Bir diğer Güneş Sistemi gökcismine iniş yapan ilk sonda Sovyet yapımı Luna 2 uzay sondasıdır ve 1959 yılında Ay’a çarpmıştır. Bu tarihten sonra giderek daha da uzaktaki gezegenlere ulaşılmıştır. 1966 yılında Venüs’ün yüzeyine Venera 3, 1971’de Mars’ın yüzeyine Mars 3, 2001 yılında asteroid 433 Eros’un yüzeyine NEAR Shoemaker, 2005 yılında Satürn'ün doğal uydusu Titan yüzeyine Huygens ve kuyruklu yıldız Tempel 1’in yüzeyine Deep Impact inmiş ya da çakılmıştır. Galileo yörüngeden 1995 yılında Jüpiter’in atmosferine bir sonda göndermiştir. Jüpiter’in fiziksel bir yüzeyi olmadığı için aşağı indikçe artan sıcaklık ve basınç sonucu sonda yok olmuştur.

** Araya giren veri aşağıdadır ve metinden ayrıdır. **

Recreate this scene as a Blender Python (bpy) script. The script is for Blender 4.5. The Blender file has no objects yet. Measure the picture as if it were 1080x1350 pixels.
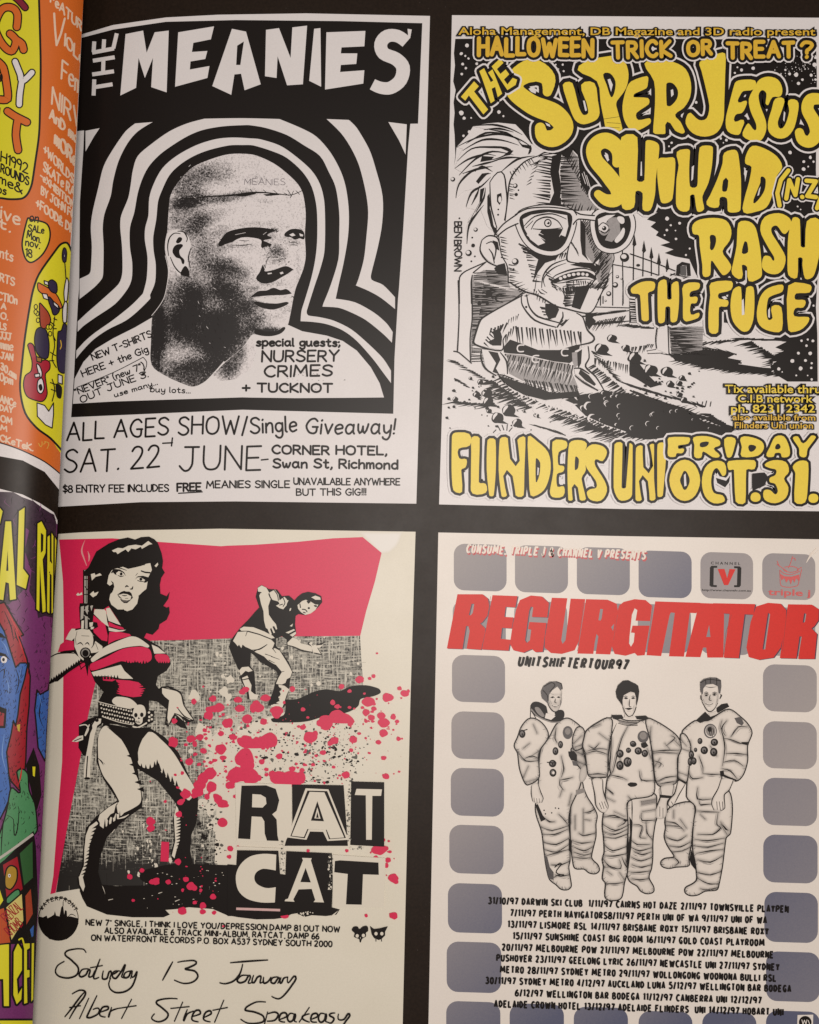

Günümüze kadar yalnızca Ay ve Mars üzerine gezginci robotlar indirilmiştir. Bir gökcismini gezen ilk gezginci robot 1970 yılında Ay yüzeyine inen Sovyet Lunokhod 1 ‘dir. Bir başka gezegen yüzeyine ilk inen ise 1997’de Mars’ın yüzeyinde 500 metre kadar hareket eden Sojourner gezginci robotudur. İnsan tarafından kullanılan tek gezginci araç ise NASA’nın 1971 ve 1972 yılları arasında Apollo 15, 16 ve 17 misyonlarında yer alan Ay aracıdır.

İnsanlı araştırmalar
Güneş Sistemi’nin insanlı araştırılması Dünya’nın yakın çevresi ile sınırlı kalmıştır. Uzaya ulaşan ilk insan, yani yerden 100 km. yüksekliği geçen ve Dünya’nın yörüngesinde dolaşan 12 Nisan 1961’de Vostok 1 uzay aracı içinde fırlatılan Sovyet kozmonot Yuri Gagarin’dir. Bir başka Güneş Sistemi gökcisminin yüzeyinde yürüyen ilk insan ise Apollo 11 görevi sırasında 21 Temmuz 1969’da Ay üzerinde yürüyen ABD’li Neil Armstrong’tur. ABD’nin uzay mekiği tekrar tekrar yörüngeye giren başarılı fırlatmalarda kullanılan tek uzay aracıdır. Birden fazla kişiyi barındırabilen ilk uzay istasyonu NASA'nın Skylab uzay istasyonudur. 1973 ile 1974 yılları arasında içinde üç kişi barınmıştır. Uzay’daki ilk insane yerleşimi ise 1989’dan 1999’a kadar yaklaşık on yıl boyunca açık kalan Sovyet uzay istasyonu Mir’dir. 2001 yılında görevden alınan bu istasyonun yerine Uluslararası Uzay İstasyonu geçmiştir ve o zamandan beri sürekli olarak içinde insan barındırmıştır. 2004 yılında SpaceShipOne özel olarak finanse edilen ve yörünge altı uçuşla uzaya çıkabilen ilk özel uzay aracı olmuştur.